Today, Ghana has a total installed capacity of 2,846.5MW. The VRA, or the volta river authority generates roughly 75% of this from hydro and thermal sources. The mix includes the following: hydro, 47%; thermal, 36%, solar, 0.1%. Independent Power Producers (IPP) generates about 12% from thermal sources, whilst the much talked about Bui hydro currently generates about only 5%.

It is important to note (and that is why we need to understand that adding more megawatts (MW) does not necessarily mean that we are solving the energy issues) that our current power generation at peak is about 1,770MW, whilst demand is around 1,850MW. One would have thought that with our current installed generation capacity of 2,846.5MW Ghana should not be experiencing energy problems let alone crisis. So what is the real problem? Fuel, or lack of it!

Fuel is the single most important thing when it comes to power generation. And your ability to have access to regular and affordable fuel will determine whether or not you can secure the supply of energy. In Ghana, hydro and other renewable sources contributes less than 50% of our generation mix. And it is sad that solar of all energy sources contributes less than 2% of the mix. Hydro depends on water to become useful. Solar depends on the sun. And thermal sources depend on fossil fuels (petro, diesel, gas, etc.) We are aware of the perennial challenges of the Akosombo Dam. The dam hardly gets to its full capacity because of so many factors, not least lack of rain fall. The problem with fossil fuel is that it is very expensive and dirty. It is not sustainable and nobody can guarantee its continuous supply. The geo-political crisis in the middle east is affecting the price of fuel. And Nigeria has not been supplying us with regular gas to power our thermal plants. And we have the sun!

Solar energy is the single most important energy source that can fuel the Ghanaian economy out of all the other energy sources. It is cheap, clean and environmentally friendly. And the best part of it all is that we have a lot of sun shining in all parts of Ghana. So why are we not even talking about solar energy?

The reasons are many. The number one reason is that many people wrongly believe that solar is expensive. The upfront cost of installing a solar energy facility may seem to be expensive. However, when you do the calculations, you will come to the conclusion that in the long run, solar is cheaper. You don’t run any cost whatsoever in getting the fuel, which is the sun, and that is free. The only costs you incur are the cost of installing the facility and in almost all cases a very minimal maintenance and operating cost.

Secondly, most people do not understand the solar energy technology. People still hold the “colonial” view that solar is not working, and cannot even power most heavy duty machines. With the right technology and quality products, solar energy can power anything and everything under the sun.

Solutions for Ghana

Ghana can adopt solar energy as the main panacea for addressing our energy crisis. However, it is important for me to state that I do not believe in large solar farms and plants. Those are sometimes unnecessarily expensive and requires large areas of land to become meaningful. What I am proposing is that Ghanaians should focus on rooftop solar installations to address the energy crisis.

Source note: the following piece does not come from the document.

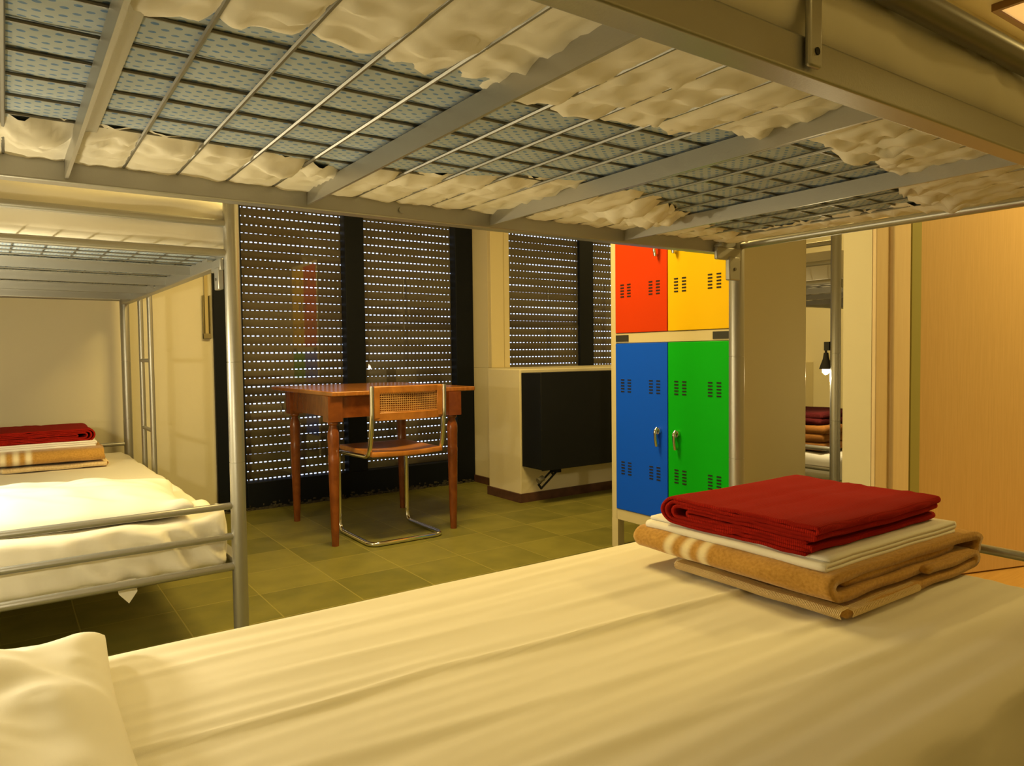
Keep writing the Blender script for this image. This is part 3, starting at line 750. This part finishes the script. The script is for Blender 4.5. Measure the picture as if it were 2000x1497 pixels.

All the houses in Ghana, especially those in the urban areas could be turned into solar energy generation utility by adopting rooftop solar energy technology. For instance, the average house in Ghana could depend on a 3 to 4KW of solar energy for a 24/7 power supply. What this means is that if we ask all the houses in Accra alone to adopt the rooftop solar technology, we will be freeing the VRA and the ECG (electricity company of Ghana) to concentrate on industries and other large consumers.

The government must put in place policies that will encourage more entrepreneurs to enter the solar energy distribution market.The banks and other financial institutions should be willing and ready to support these entrepreneurs.

When you adopt solar energy technology, you only pay for the initial installation cost, and you enjoy free electricity for more than 25 years before you change the technology.

So why are we not adopting this technology to solve our energy crisis?